One item on the leadership agenda might be getting Microsoft to swallow some pride and admit that some of its offerings are less compelling than those of its intended partner, Weiner and other experts said.

If the two companies' search and news-aggregation functions were integrated under one name, the result might be a boost for Yahoo's brand -- with its more popular array of sports, weather, business and entertainment sites -- at the expense of those bearing Microsoft's MSN and "Live" monikers.

In any event, the advertising community will be rooting for the deal to close because it fears the increasing dominance of Google in the online paid search category, where it has about two-thirds of the market.

"A lot of people want an alternative to Google," Standard & Poor analyst Scott Kessler said.

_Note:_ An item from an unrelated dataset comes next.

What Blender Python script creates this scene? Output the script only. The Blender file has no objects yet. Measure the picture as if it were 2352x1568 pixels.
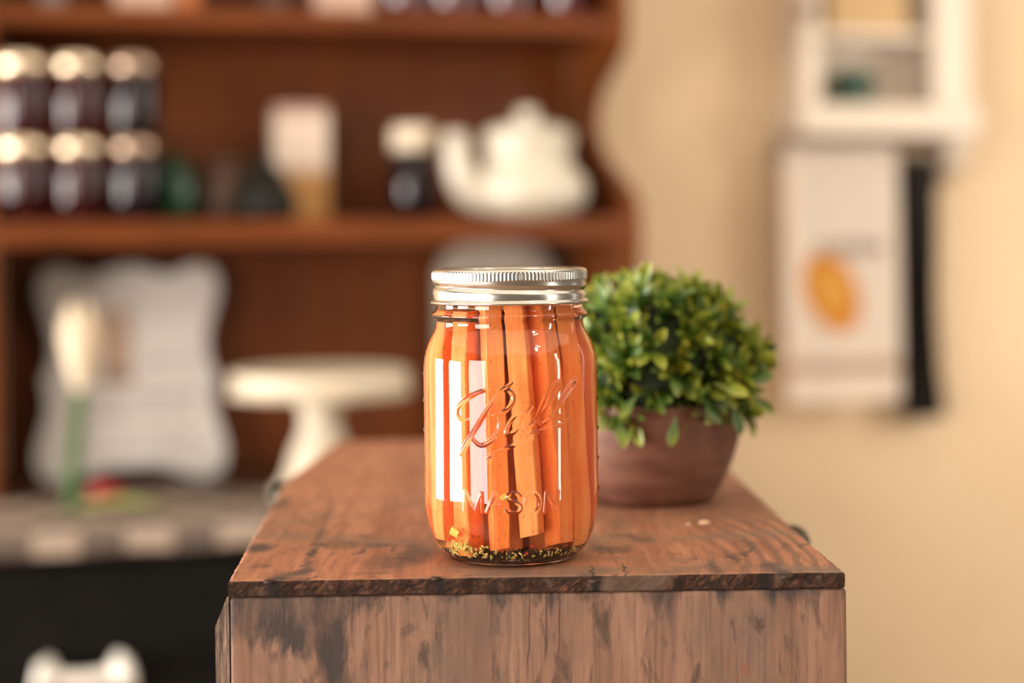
import bpy, bmesh, math, random
import numpy as np
from mathutils import Vector, Matrix

random.seed(7)
R = math.radians
scene = bpy.context.scene
COL = scene.collection

# ------------------------------------------------------------------ camera
F = 4000.0                 # focal length in pixels of the 2352 px wide frame
HZ = 536.0                 # horizon row
ROLL = 0.65
CZ = 1.24                  # camera height above the floor
_c, _s = math.cos(R(ROLL)), math.sin(R(ROLL))
cam = bpy.data.cameras.new('camera')
camo = bpy.data.objects.new('camera', cam)
COL.objects.link(camo)
cam.sensor_width = 36.0
cam.lens = F / 2352 * 36.0
camo.matrix_world = Matrix.Translation((0, 0, CZ)) @ Matrix.Rotation(R(90), 4, 'X') @ Matrix.Rotation(-R(ROLL), 4, 'Z')
cam.shift_x = 248 * _s / 2352
cam.shift_y = -248 * _c / 2352
cam.clip_start = 0.01
cam.dof.use_dof = True
cam.dof.focus_distance = 0.775
cam.dof.aperture_fstop = 3.05
scene.camera = camo

# ------------------------------------------------------------------ world and light
world = bpy.data.worlds.new('world')
scene.world = world
world.use_nodes = True
bg = world.node_tree.nodes['Background']
bg.inputs[0].default_value = (1.0, 0.82, 0.66, 1)
bg.inputs[1].default_value = 0.17


def area(name, loc, target, w, h, power, color):
    l = bpy.data.lights.new(name, 'AREA')
    l.shape = 'RECTANGLE'
    l.size, l.size_y = w, h
    l.energy = power
    l.color = color
    o = bpy.data.objects.new(name, l)
    COL.objects.link(o)
    o.location = loc
    d = Vector(target) - Vector(loc)
    o.rotation_euler = d.to_track_quat('-Z', 'Y').to_euler()
    return o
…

Simply adding Microsoft's and Yahoo's shares together doesn't make them more formidable in the paid search arena. That will take the kind of joint research-and-development innovation that Microsoft's Steve Ballmer said he expected from the proposed merger. But combining the two companies should help block Google's inroads into online display advertising, where it trails Yahoo and Microsoft, as well as Time Warner Inc.'s AOL unit.

And what of AOL?

Time Warner's new chief executive, Jeffrey Bewkes, came into that job just last month under pressure to streamline the company and focus on its core news and entertainment brands. That means divesting its remaining stake in Time Warner Cable, most analysts say, and it also may mean finally cutting AOL loose eight years after one of the media industry's biggest merger flops.